TASK DETAILS
Each line from the start of the data below through the one containing "R3 = np.array(cam.rotation_euler.to_matrix())" must be reproduced exactly.

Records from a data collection
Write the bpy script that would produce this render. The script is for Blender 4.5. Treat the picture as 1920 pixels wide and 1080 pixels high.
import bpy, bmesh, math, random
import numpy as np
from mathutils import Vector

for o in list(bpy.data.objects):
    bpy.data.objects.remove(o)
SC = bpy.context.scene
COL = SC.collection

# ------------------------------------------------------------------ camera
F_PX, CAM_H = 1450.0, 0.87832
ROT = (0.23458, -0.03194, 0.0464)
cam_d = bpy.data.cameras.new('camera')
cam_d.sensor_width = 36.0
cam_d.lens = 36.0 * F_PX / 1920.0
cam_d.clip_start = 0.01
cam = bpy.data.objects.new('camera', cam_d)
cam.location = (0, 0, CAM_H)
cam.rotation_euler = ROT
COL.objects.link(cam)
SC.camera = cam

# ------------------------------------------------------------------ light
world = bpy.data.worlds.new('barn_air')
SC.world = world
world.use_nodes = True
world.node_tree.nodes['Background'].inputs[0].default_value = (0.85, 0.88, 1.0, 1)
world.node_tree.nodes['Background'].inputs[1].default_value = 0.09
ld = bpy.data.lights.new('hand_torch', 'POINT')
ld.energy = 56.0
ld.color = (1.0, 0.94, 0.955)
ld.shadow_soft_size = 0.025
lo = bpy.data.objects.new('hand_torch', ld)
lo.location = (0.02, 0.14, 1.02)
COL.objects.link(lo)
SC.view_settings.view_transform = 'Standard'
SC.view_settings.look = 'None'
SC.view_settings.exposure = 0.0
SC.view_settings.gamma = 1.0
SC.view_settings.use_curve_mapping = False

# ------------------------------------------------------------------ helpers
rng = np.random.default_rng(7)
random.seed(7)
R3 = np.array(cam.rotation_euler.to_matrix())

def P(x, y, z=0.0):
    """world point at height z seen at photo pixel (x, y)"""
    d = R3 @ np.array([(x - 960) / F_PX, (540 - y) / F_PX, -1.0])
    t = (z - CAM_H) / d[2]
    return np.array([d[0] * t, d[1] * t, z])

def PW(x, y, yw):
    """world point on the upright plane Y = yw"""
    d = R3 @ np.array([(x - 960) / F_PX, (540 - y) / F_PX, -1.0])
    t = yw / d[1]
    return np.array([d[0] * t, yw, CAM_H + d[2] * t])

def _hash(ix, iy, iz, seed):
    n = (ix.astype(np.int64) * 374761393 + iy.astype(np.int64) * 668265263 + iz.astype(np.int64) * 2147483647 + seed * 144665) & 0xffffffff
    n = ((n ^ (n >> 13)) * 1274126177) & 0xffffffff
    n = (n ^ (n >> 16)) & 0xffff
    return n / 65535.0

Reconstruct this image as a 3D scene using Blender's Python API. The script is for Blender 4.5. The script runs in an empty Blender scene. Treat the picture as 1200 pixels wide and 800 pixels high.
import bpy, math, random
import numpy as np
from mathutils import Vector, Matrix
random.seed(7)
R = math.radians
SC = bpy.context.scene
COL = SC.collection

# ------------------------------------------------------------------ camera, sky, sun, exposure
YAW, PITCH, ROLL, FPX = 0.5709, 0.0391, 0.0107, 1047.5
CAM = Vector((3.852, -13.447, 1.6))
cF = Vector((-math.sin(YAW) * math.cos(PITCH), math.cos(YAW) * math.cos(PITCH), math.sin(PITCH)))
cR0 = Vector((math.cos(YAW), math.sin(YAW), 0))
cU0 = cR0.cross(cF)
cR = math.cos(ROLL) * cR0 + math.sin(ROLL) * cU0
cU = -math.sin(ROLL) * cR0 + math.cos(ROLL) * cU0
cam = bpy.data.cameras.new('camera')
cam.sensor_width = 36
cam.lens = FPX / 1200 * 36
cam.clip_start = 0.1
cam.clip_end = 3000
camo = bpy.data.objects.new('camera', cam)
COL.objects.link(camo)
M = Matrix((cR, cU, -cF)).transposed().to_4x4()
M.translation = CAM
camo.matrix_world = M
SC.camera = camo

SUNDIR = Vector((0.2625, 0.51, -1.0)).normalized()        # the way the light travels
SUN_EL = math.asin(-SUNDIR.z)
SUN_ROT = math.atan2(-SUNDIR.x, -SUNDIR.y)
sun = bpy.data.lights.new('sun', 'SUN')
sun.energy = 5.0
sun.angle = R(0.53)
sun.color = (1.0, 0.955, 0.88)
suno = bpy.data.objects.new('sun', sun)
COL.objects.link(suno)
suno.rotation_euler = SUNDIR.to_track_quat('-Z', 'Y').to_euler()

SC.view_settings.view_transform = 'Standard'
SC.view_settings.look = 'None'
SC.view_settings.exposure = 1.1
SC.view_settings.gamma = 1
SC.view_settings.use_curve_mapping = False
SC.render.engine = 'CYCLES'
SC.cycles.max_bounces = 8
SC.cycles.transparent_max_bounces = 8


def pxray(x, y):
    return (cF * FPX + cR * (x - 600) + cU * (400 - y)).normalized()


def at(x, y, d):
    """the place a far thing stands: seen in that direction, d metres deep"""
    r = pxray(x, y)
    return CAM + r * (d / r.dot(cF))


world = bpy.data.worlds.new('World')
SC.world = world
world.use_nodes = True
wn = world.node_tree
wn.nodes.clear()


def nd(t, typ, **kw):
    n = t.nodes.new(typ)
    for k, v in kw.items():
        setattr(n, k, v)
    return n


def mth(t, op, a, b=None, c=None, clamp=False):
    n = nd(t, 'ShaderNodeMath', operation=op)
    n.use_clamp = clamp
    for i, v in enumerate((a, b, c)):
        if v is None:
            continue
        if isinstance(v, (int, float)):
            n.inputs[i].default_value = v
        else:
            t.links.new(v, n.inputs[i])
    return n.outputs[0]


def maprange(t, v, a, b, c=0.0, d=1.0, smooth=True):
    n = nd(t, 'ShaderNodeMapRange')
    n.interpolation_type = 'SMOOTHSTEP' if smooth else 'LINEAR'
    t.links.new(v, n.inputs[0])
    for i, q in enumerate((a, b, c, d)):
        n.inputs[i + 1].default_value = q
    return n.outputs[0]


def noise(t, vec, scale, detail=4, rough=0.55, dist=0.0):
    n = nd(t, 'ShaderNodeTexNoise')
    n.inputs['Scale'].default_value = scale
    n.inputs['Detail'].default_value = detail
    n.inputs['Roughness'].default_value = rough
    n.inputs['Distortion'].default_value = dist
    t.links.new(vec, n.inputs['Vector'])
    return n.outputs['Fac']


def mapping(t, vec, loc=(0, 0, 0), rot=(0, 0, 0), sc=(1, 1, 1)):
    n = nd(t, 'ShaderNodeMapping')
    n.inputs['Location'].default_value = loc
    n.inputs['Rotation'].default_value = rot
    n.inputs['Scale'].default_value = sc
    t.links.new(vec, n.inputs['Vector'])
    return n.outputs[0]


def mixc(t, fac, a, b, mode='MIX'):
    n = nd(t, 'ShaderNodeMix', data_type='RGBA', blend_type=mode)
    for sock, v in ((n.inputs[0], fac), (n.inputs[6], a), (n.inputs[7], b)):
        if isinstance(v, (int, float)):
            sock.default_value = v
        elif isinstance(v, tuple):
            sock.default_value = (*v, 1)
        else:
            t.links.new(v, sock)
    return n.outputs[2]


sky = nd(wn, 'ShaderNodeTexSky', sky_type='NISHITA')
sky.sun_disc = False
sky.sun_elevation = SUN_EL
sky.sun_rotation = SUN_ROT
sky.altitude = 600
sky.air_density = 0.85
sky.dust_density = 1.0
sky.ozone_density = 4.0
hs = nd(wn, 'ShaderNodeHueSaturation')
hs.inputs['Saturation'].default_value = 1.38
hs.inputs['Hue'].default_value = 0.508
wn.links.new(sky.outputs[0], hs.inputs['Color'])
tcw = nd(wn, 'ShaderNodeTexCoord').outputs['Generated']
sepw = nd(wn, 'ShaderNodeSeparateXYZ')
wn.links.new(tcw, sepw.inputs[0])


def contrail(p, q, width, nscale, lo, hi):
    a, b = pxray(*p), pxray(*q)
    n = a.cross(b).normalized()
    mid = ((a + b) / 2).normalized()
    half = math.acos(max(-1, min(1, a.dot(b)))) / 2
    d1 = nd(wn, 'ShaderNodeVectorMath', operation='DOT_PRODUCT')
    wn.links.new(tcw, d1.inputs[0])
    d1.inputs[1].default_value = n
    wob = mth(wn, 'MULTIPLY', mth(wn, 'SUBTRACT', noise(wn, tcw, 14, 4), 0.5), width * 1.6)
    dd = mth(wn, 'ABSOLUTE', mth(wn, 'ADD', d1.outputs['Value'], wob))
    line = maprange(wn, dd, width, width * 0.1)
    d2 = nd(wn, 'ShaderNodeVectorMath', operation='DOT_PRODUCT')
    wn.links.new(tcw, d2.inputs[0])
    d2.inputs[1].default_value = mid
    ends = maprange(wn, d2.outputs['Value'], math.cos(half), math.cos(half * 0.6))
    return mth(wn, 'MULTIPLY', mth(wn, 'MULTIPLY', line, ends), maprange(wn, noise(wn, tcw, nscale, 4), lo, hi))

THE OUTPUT
Write the bpy script that would produce this render. The script is for Blender 4.5. Treat the picture as 1920 pixels wide and 1080 pixels high.
import bpy, bmesh, math, random
import numpy as np
from mathutils import Vector

for o in list(bpy.data.objects):
    bpy.data.objects.remove(o)
SC = bpy.context.scene
COL = SC.collection

# ------------------------------------------------------------------ camera
F_PX, CAM_H = 1450.0, 0.87832
ROT = (0.23458, -0.03194, 0.0464)
cam_d = bpy.data.cameras.new('camera')
cam_d.sensor_width = 36.0
cam_d.lens = 36.0 * F_PX / 1920.0
cam_d.clip_start = 0.01
cam = bpy.data.objects.new('camera', cam_d)
cam.location = (0, 0, CAM_H)
cam.rotation_euler = ROT
COL.objects.link(cam)
SC.camera = cam

# ------------------------------------------------------------------ light
world = bpy.data.worlds.new('barn_air')
SC.world = world
world.use_nodes = True
world.node_tree.nodes['Background'].inputs[0].default_value = (0.85, 0.88, 1.0, 1)
world.node_tree.nodes['Background'].inputs[1].default_value = 0.09
ld = bpy.data.lights.new('hand_torch', 'POINT')
ld.energy = 56.0
ld.color = (1.0, 0.94, 0.955)
ld.shadow_soft_size = 0.025
lo = bpy.data.objects.new('hand_torch', ld)
lo.location = (0.02, 0.14, 1.02)
COL.objects.link(lo)
SC.view_settings.view_transform = 'Standard'
SC.view_settings.look = 'None'
SC.view_settings.exposure = 0.0
SC.view_settings.gamma = 1.0
SC.view_settings.use_curve_mapping = False

# ------------------------------------------------------------------ helpers
rng = np.random.default_rng(7)
random.seed(7)
R3 = np.array(cam.rotation_euler.to_matrix())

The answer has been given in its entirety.